The MCC and the Civic are prime examples of how PUDP governments ignored, and sometimes abused, the most important facilities for the playing of Belizean sports at the highest domestic levels. With the advent of television three decades ago, there should have been more investments in upgrading Belize’s sporting facilities, because television made it more difficult to bring Belizeans out of their homes. Instead, the facilities were ignored, and in some cases openly and cynically abused.

A couple months ago, we discovered that local volleyball officials who are highly placed in Belize’s National Sports Council, were soliciting funds for volleyball in the major American cities from diaspora Belizeans. From one perspective, you may say more power to volleyball and kudos for their organizational energy. Insiders know, however, that volleyball is far and away the most wealthy sport in Belize. When the rest of the Central American countries were sending their volleyball teams to regional tournaments in buses, Belize volleyball teams, which were invariably finishing last in those tournaments, would fly in and fly out like dignitaries. There is a story here which needs to be told, because that story would expose the thinking of some powerful Belizeans where Civic basketball and MCC football and other sports are concerned.

Socio-economically, the saddest thing that has happened in Belize City in the last twenty years is the destruction of semi-pro basketball. This destruction was a personal project of Prime Minister Manuel Esquivel and his UDP government of 1993 to 1998. Semi-pro had already been dealt a serious blow by the PUP’s Ralph Fonseca and David Courtenay when they ruined the Civic’s cooling in the latter half of 1992, but semi-pro could perhaps have found a way to survive.
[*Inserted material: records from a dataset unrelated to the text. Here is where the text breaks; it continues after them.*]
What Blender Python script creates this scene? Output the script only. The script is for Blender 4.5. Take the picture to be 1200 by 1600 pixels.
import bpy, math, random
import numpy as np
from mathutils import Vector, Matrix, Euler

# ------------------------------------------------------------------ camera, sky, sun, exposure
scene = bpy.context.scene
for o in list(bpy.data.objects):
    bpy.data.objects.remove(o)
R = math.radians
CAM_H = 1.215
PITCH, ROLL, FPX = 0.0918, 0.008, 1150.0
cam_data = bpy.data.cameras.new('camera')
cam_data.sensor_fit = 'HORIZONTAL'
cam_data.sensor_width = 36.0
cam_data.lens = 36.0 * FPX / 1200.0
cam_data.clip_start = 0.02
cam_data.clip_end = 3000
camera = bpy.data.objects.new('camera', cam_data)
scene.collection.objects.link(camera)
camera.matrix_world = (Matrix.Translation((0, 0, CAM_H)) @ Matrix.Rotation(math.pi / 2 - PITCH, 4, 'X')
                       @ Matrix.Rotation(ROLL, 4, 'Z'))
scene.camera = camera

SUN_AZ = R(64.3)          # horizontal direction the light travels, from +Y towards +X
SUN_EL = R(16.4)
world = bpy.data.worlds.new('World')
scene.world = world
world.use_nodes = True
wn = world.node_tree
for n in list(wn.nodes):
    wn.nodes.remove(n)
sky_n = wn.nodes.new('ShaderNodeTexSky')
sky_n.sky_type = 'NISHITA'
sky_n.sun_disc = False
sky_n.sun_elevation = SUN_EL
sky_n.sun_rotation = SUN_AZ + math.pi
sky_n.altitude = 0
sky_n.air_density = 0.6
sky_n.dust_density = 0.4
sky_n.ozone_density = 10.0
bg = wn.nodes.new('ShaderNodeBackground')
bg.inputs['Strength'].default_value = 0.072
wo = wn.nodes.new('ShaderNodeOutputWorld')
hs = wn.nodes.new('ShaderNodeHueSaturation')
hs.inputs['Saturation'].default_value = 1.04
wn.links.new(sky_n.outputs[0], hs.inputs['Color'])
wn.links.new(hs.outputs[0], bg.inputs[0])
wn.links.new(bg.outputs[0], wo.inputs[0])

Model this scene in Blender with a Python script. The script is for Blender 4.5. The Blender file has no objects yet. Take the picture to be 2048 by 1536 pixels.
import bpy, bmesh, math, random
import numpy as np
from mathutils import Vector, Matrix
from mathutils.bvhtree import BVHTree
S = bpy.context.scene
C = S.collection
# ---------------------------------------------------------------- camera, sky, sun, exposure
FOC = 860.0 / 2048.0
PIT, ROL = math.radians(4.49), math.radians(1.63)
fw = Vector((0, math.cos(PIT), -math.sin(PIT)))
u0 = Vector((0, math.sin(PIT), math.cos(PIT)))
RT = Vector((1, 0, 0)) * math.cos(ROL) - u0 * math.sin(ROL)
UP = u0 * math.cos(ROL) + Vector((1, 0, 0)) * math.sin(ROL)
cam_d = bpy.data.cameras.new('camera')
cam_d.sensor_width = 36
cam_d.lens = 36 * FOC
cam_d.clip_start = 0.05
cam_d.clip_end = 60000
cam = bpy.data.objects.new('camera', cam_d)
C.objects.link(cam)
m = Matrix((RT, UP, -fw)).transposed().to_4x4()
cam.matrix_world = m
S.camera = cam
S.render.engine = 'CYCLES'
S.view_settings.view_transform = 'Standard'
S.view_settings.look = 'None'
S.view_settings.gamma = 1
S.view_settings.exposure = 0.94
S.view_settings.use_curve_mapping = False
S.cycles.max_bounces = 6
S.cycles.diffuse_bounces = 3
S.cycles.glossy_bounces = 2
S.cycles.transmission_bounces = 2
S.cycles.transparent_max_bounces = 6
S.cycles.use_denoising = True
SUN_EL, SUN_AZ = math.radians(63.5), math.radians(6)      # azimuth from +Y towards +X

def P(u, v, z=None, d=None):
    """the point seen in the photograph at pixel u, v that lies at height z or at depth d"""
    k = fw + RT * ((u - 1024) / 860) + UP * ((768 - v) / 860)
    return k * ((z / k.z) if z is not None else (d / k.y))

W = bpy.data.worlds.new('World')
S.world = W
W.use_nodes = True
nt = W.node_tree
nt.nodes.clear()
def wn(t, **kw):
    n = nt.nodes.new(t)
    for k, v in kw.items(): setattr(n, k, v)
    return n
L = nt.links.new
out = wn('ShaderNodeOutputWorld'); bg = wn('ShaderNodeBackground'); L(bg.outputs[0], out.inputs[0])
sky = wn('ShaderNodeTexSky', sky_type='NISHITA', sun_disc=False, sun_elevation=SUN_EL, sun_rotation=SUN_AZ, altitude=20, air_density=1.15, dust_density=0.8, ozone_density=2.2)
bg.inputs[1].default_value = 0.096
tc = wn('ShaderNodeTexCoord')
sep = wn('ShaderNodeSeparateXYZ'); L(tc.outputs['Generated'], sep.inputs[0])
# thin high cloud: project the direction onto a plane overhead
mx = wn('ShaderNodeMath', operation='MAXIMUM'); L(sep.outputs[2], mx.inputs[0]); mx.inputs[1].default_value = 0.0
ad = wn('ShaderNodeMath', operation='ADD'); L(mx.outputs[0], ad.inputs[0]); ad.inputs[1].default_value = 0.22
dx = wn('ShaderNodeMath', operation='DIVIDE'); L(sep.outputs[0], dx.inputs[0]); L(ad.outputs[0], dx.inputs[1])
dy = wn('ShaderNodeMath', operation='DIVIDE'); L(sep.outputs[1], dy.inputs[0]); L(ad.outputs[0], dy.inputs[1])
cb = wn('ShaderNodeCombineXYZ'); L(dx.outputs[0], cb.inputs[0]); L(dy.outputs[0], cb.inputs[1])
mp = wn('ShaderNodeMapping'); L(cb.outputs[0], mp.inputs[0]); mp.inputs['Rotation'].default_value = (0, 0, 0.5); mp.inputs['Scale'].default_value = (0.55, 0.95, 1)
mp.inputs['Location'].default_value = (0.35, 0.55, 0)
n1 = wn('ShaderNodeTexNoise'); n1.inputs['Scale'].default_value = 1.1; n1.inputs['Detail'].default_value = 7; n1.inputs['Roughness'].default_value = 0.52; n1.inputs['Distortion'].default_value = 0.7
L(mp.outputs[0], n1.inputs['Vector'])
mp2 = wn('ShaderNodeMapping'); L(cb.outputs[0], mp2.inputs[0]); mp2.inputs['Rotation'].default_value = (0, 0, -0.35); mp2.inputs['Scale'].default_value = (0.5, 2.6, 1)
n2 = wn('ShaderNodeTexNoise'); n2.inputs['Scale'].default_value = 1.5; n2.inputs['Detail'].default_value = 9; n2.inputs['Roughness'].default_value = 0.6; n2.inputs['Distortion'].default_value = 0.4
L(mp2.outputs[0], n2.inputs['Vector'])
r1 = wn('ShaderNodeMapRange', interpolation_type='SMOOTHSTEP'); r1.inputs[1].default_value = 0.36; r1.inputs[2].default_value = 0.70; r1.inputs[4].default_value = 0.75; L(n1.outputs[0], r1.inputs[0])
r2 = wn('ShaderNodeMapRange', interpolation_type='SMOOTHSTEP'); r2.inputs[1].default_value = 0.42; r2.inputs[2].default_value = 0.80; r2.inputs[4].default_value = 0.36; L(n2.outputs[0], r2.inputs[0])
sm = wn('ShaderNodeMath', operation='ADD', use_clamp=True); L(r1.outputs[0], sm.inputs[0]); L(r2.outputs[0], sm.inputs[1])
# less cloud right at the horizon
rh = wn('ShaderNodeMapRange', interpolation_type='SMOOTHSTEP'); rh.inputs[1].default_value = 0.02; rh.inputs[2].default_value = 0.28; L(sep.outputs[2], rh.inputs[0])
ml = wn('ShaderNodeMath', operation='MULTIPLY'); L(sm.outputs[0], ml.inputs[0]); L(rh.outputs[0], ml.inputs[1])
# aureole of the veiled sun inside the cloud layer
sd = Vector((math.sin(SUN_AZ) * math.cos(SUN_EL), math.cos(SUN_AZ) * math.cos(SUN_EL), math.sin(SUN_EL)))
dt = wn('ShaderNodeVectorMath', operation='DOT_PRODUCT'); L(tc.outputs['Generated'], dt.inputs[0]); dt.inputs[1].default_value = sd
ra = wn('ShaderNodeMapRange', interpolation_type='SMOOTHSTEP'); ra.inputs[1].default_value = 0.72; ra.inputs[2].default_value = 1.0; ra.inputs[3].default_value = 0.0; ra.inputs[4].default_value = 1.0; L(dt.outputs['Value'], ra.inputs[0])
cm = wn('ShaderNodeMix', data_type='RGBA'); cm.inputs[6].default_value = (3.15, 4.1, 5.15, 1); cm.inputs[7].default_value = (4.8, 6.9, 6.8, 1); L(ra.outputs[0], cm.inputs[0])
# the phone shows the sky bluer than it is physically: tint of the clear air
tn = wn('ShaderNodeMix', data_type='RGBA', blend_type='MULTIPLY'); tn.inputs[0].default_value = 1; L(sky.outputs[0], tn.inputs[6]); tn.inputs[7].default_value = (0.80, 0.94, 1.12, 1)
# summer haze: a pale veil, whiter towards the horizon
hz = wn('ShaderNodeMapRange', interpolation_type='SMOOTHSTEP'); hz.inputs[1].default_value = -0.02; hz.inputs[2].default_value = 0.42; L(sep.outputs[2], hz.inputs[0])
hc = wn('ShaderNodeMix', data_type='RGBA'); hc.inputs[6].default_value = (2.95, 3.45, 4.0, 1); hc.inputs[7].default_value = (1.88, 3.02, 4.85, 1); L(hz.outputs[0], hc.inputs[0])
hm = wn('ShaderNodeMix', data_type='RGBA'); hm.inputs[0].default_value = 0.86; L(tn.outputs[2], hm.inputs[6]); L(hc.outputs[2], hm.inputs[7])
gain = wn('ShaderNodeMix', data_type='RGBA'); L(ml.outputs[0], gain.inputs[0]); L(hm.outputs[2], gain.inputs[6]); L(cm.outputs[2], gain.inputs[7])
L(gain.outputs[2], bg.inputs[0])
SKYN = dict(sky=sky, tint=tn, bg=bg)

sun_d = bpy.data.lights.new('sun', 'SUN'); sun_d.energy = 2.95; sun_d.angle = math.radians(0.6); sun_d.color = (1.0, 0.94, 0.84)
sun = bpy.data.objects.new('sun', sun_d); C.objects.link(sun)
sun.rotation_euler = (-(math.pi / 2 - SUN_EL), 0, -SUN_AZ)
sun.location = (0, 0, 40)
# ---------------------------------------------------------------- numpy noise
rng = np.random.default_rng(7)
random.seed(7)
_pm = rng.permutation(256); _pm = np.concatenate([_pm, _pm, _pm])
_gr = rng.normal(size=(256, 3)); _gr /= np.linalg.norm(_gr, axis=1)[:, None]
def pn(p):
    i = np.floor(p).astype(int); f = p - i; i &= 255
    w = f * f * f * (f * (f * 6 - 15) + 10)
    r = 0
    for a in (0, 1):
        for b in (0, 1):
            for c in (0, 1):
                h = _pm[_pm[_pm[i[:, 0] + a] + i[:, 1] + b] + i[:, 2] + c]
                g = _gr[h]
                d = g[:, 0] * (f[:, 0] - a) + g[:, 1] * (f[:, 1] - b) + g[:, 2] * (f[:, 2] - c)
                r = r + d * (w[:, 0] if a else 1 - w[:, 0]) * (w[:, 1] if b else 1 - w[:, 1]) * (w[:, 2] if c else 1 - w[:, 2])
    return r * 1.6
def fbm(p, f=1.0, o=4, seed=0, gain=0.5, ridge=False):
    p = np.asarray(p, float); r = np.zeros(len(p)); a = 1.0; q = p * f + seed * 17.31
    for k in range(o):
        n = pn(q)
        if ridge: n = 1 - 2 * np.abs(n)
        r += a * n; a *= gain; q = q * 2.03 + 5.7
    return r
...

When Esquivel came to power in mid-1993, he identified semi-pro basketball as the area where he could hurt Kremandala most keenly. There was, of course, collateral damage.
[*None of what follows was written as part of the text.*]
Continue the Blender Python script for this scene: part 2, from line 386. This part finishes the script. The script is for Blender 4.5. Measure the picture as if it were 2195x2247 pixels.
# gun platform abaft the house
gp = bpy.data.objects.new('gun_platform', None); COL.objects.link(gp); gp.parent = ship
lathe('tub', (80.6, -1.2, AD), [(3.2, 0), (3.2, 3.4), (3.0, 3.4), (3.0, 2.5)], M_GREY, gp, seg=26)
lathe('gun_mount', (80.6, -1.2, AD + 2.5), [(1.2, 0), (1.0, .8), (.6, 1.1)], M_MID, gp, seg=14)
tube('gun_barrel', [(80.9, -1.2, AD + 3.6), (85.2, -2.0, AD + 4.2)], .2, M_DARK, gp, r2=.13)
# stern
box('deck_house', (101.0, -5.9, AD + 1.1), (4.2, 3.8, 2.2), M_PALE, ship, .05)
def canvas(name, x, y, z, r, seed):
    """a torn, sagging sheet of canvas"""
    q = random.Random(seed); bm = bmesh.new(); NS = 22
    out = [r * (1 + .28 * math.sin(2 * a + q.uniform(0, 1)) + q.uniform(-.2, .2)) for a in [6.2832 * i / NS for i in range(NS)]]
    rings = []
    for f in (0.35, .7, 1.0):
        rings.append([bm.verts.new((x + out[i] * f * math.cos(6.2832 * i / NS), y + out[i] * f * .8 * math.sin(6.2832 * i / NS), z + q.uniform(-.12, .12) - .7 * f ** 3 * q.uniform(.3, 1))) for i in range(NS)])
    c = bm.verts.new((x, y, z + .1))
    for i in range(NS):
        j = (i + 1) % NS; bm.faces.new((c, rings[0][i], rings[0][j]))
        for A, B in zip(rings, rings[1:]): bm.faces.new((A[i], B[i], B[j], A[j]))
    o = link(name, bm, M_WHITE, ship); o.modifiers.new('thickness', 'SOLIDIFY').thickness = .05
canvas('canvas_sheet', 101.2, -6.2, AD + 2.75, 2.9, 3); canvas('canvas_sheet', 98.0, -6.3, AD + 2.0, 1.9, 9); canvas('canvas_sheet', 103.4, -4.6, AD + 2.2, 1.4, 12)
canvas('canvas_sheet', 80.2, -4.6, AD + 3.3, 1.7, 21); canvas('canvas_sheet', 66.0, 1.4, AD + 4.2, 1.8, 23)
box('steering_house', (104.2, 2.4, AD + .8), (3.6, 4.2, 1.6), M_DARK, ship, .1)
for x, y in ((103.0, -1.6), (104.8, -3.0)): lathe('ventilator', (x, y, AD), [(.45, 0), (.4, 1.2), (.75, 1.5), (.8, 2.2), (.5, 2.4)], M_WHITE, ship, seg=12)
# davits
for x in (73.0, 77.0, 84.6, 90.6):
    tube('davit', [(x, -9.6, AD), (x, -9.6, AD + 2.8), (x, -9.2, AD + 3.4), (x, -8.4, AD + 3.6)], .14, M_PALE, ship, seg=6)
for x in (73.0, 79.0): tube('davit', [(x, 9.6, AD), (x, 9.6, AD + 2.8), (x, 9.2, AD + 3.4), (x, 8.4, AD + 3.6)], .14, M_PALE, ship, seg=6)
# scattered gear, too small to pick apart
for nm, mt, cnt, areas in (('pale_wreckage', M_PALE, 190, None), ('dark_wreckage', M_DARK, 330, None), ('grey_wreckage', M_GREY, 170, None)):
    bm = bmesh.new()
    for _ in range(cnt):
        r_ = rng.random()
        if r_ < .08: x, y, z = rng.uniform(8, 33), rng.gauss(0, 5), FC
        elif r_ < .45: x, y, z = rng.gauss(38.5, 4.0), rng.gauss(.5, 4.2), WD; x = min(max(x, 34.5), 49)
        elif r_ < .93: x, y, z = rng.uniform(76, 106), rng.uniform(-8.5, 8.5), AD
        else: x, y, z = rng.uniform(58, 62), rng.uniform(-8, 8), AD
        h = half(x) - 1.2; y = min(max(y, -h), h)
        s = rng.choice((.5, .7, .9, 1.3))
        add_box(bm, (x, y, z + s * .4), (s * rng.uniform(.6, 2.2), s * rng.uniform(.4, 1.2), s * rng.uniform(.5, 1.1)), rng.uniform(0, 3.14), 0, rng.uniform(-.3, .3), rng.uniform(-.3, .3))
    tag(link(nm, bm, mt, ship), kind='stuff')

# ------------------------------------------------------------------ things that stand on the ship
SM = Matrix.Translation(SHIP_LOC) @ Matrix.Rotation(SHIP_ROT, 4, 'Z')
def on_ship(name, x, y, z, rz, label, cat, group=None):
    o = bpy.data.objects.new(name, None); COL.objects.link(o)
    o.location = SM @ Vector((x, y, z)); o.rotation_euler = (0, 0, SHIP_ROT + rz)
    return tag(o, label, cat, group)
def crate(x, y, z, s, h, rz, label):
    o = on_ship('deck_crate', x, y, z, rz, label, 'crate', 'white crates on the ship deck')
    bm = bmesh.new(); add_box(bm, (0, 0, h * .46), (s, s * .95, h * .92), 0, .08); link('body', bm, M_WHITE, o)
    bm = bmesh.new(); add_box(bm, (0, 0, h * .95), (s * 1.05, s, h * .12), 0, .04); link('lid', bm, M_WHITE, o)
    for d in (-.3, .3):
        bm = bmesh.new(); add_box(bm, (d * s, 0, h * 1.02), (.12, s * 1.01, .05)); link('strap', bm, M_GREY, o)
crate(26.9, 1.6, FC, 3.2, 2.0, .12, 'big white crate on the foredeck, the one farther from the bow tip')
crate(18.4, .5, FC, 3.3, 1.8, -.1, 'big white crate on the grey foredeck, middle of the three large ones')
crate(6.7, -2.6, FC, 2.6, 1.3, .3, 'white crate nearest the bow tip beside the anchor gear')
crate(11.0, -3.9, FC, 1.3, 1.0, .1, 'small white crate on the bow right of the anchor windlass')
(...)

When the PUP returned to power in 1998, they tried to revive semi-pro basketball, but the team budgets were no longer sustainable. There were two major reasons for this. One, the Civic facility itself was discouraging fans from attending games, and two, teams were importing expensive players from California in order to be competitive.

Semi-pro basketball can be revived if any Belize government found the political will. The sport is extremely popular in Belize, no one can deny. But the nation’s population center does not have an adequate basketball facility. Incredible! Volleyball now has its own facility, but the far more popular basketball has no home. How did this happen?

When Belize finally shed the political strictures of colonialism in 1981, there remained a colonialism in the thinking of our people. We looked upwards for help all the time, instead of building on the ground. We wanted things always to be given to us, instead of creating our own structures. And because sports was so intensely competitive in Belize, we couldn’t compete against each other and cooperate at the same time for progressive decision making where our individual sporting disciplines were concerned.

Since Belize is a free market, capitalist economy, there must be some form of professionalism at the highest levels of our major sports. If we were a communist country, professionalism would not be necessary. Belize, however, is a capitalist country, but a capitalist country where a powerful element in the ruling class insists on extolling the virtues of amateurism. This is not only archaic, it is absolutely colonial. We really can’t go anywhere thinking like this, and because of this archaic, colonial thinking which is so influential in the PUDP, what has happened to the MCC and the Civic is not surprising. This is more than sad: it is sick.